▶ SUPPLIED MATERIAL
↓↓↓
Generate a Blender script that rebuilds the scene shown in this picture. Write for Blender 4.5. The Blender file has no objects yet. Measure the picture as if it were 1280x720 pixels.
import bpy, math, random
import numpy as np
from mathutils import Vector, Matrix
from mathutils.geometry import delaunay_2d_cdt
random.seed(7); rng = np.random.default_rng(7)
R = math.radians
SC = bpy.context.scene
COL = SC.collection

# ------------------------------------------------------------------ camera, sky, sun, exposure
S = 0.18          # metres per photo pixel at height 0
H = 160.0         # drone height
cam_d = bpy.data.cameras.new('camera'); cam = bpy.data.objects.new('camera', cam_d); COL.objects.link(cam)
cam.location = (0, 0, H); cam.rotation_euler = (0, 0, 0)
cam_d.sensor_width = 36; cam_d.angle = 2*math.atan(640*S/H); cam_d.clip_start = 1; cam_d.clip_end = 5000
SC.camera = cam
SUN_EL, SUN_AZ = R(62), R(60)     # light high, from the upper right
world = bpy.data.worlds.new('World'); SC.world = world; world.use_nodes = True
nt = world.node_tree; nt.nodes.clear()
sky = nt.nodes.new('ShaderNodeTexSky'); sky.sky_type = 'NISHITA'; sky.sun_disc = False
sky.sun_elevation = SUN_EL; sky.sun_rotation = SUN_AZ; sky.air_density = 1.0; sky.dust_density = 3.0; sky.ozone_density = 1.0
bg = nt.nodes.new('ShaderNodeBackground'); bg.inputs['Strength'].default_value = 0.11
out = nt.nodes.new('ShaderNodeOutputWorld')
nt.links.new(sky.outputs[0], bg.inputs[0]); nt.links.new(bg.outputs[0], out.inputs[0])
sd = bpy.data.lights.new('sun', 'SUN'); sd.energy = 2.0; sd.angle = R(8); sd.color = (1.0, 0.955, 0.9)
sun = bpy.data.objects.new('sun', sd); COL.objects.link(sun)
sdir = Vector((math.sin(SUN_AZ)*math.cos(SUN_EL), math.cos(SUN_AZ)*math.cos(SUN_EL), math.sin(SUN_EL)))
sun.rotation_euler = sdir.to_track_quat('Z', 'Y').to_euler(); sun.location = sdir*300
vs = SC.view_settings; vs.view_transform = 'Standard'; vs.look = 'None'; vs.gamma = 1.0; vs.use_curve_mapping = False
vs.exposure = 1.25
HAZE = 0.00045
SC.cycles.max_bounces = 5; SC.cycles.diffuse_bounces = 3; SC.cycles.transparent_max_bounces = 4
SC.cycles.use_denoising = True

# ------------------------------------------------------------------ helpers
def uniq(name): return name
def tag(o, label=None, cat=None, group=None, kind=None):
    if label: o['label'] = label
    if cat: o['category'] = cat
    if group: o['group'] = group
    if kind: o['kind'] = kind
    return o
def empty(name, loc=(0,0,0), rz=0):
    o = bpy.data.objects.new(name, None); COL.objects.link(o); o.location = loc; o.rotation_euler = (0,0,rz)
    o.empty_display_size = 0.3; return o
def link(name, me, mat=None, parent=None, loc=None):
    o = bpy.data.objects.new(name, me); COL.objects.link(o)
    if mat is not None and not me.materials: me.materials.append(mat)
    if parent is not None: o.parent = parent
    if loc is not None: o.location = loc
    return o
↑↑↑
▶ WHAT THE TASK ASKS
What are the exact lines from the beginning of the material through the line containing "COL = SC.collection"? Write out those lines alone.

▶ WRITTEN RESPONSE
Generate a Blender script that rebuilds the scene shown in this picture. Write for Blender 4.5. The Blender file has no objects yet. Measure the picture as if it were 1280x720 pixels.
import bpy, math, random
import numpy as np
from mathutils import Vector, Matrix
from mathutils.geometry import delaunay_2d_cdt
random.seed(7); rng = np.random.default_rng(7)
R = math.radians
SC = bpy.context.scene
COL = SC.collection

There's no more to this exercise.